Teresa Ghilarducci, a labor economist and professor of economics at the New School for Social Research, noted that, since 1992, Social Security benefits have decreased significantly for people on the bottom 50% of the income spectrum. Ghilarducci said this is largely because in 1983, during the administration of President Ronald Reagan, Congress raised the retirement age, which meant a cut of 10% to 15% in Social Security benefits. Overall retirement savings and benefits have also suffered over the years for those in the lowest income group.
“We’re worse off than we were in 1992,” Ghilarducci said. “Because of credit card debt and student debt, the very bottom is still in debt after those years. The place where we think people accumulate [wealth] with their house and their retirement, it hasn’t performed.”
Ghilarducci said in a statement to PLANSPONSOR that because the Fed does not legislate, it ultimately cannot directly solve the retirement crisis as much as Congress, which can, for example increase the amount of money going to Social Security or pass the newly re-introduced , which aims to help low- and middle-income Americans build wealth and save for retirement.
“But the Fed’s excellent and unique research capabilities could sound the alarm—Fed district by Fed district—that 35 million middle class workers are at risk of becoming poor older adults in the next 10 years, crushing economic growth and consumer spending,” Ghilarducci said.
While monetary policy is the Fed’s “core duty,” Bostic said the Fed is also driven by its pursuit of “sustained maximum employment.” He defined this as fostering an environment in which anyone has the opportunity to not just find any job, but obtain gainful employment with the opportunity to reach their full potential.
“To achieve sustained maximum employment, we must foster an economy in which everyone can maximize their human capital and apply their talents to their highest and best to [help] families supporting incomes,” Bostic said. “We spend considerable energy trying to identify barriers to full labor market participation and work with partners in the relevant fields to try to help reduce or eliminate those barriers.”
Is the Fed Doing Enough?
In a panel discussion following Bostic’s remarks, Ghilarducci posed the question: “Given the weight on wealth inequality, is the Fed doing enough?”

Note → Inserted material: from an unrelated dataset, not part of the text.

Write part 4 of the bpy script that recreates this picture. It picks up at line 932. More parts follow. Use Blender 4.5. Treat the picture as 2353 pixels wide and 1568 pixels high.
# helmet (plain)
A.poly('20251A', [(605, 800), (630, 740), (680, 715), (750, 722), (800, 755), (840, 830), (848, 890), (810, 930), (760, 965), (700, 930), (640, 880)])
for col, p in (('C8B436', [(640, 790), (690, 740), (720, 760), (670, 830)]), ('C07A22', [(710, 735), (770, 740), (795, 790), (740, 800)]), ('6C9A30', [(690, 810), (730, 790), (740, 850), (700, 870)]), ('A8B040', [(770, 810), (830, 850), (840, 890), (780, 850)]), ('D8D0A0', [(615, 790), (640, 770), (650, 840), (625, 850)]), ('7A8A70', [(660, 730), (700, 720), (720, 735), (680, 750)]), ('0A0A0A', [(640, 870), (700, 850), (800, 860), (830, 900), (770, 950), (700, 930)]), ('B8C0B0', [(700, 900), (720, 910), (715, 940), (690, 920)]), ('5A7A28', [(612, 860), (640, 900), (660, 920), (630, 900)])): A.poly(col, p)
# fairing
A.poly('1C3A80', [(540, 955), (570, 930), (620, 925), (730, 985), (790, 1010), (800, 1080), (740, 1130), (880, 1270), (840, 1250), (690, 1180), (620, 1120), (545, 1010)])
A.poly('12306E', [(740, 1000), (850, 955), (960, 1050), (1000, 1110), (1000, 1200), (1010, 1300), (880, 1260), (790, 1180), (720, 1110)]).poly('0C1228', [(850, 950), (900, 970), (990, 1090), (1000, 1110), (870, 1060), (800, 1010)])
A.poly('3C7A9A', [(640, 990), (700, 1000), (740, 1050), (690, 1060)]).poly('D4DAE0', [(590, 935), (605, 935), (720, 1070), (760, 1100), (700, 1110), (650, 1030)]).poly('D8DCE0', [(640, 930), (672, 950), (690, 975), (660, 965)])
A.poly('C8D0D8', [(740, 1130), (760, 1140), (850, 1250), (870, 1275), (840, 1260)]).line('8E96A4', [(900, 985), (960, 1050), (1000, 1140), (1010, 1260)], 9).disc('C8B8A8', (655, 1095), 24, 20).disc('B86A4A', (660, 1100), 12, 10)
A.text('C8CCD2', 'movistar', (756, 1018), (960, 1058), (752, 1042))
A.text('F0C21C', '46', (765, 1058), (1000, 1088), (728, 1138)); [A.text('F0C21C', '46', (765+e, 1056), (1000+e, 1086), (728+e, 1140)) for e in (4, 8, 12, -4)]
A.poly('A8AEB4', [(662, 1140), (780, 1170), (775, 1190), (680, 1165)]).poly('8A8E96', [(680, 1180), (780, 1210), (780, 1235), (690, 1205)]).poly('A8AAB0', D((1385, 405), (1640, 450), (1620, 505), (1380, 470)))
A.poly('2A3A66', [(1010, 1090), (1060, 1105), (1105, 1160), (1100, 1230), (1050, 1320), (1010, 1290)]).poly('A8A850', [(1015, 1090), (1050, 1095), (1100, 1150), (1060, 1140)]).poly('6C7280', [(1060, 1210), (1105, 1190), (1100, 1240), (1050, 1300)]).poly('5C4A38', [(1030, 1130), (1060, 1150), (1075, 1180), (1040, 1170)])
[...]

Darrick Hamilton, founding director of the Institute on Race, Power and Political Economy at the New School, said the Fed is not doing enough and that the “normative perspective of price stability,” i.e., focusing on bringing inflation down to 2%, is overemphasized at the expense of ensuring there is greater inclusion in the economy.
However, Kate Bahn, research director of WorkRise at the Urban Institute, said it is “huge” that the Fed is recognizing that wealth inequality is bad for the economy.
“Inequality is not some incentive for people to work harder and to move up; it’s actually a constraint and a barrier to people being able to do that,” Bahn said.
She added that monetary policy can only be the foundation of addressing inequality and issues such as job quality and worker mobility, but the Fed has an opportunity to do more.
The panelists also discussed where their “first dollar would go” if they could address any economic issue today.
Tony James, co-founder of the Partnership for Education Advancement and the former president and executive vice chairman of Blackstone, said he would first fix the retirement crisis, which he said is a very “affordable and powerful thing to do.” James and Ghilarducci in 2020 co-authored the book “Rescuing Retirement,” which offered the solution to the retirement crisis of guaranteed and universal pensions for all Americans.
James also argued that there should be a federal program that encourages employers to furlough workers, rather than lay them off, because layoffs are typically destructive to savings and retirement.
Bahn said she would invest in worker power and emphasized the important role unions play in the economy.
“There is evidence that unions result in wealth-building power, particularly for workers from marginalized groups,” she said. “The ability for workers to exercise rights … [and] to be protected against retaliation through unions is huge. It changes the dynamics of how the economy functions.”